SQL Data Definition Language Detailed Topics

Analytics Database
Teradata Vantage
Release Number
June 2022
English (United States)
Last Update
Product Category
Teradata Vantage™

The ANSI SQL:2011 standard defines isolation level as follows: “The isolation level of an SQL-transaction defines the degree to which the operations on SQL-data or schemas in that SQL-transaction are affected by the effects of and can affect operations on SQL-data or schemas in concurrent SQL-transactions” (International Standard ISO/IEC 9075-2:2011(E), Part 2: Foundation (SQL/Foundation), 2011, pages 133 and 134) Note that isolation level is a concept related to concurrently running transactions and how well their updates are protected from one another as a system processes their respective transactions. Also note that the definition for isolation used in the original definition of the ACID properties of transactions (see Teradata Vantage™ - SQL Request and Transaction Processing, B035-1142) is synonymous with the definition for serializable, so it does not allow different levels of isolation for transactions: a transaction is either isolated or it is not isolated.

The standard defines three different phenomena that have different characteristics for various transaction isolation levels.

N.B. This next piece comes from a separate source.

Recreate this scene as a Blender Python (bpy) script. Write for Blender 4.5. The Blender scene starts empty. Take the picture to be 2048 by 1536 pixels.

These phenomena are defined in the following table, which is adapted from a list in the ANSI SQL:2011 standard (International Standard ISO/IEC 9075-2:2011(E), Part 2: Foundation (SQL/Foundation), 2011, pages 134 and 135).

Phenomenon Abbreviation Description
Dirty Read P1 Transaction t1 modifies a row.

Transaction t2 then reads that row before t1 performs a COMMIT request.

If t1 then performs a ROLLBACK request, t2 will have read a row that was never committed, so that row can be considered never to have existed.

Non-Repeatable Read P2 Transaction t1 reads a row.

Transaction t2 then updates or deletes that row and performs a COMMIT request.

If t1 then attempts to read the row again, the database might return the updated value or the row might have been deleted.

Phantom Read P3 Transaction t1 reads a set of rows n that satisfy some search condition.

Transaction t2 then executes SQL requests that generate one or more rows that also satisfy the search condition used by transaction t1.

If transaction t1 then repeats its initial read using the same search condition, the database returns a different set of rows.

The following table, which is also adapted from the ANSI standard (Table 8, International Standard ISO/IEC 9075-2:2011(E), Part 2: Foundation (SQL/Foundation), 2011, pages 134 and 135), explains how the behavior of these phenomena differs depending on the transaction isolation level.

Isolation Level P1 P2 P3
READ UNCOMMITTED possible possible possible
SERIALIZABLE not possible not possible not possible

A footnote to this table in the ANSI SQL:2011 standard notes the following: “The exclusion of these phenomena for SQL-transactions executing at isolation level SERIALIZABLE is a consequence of the requirement that such transactions be serializable.” While this statement borders on being a tautology, it can, and should, also be read as indicating that any critical database transactions should always be run under an isolation level of SERIALIZABLE.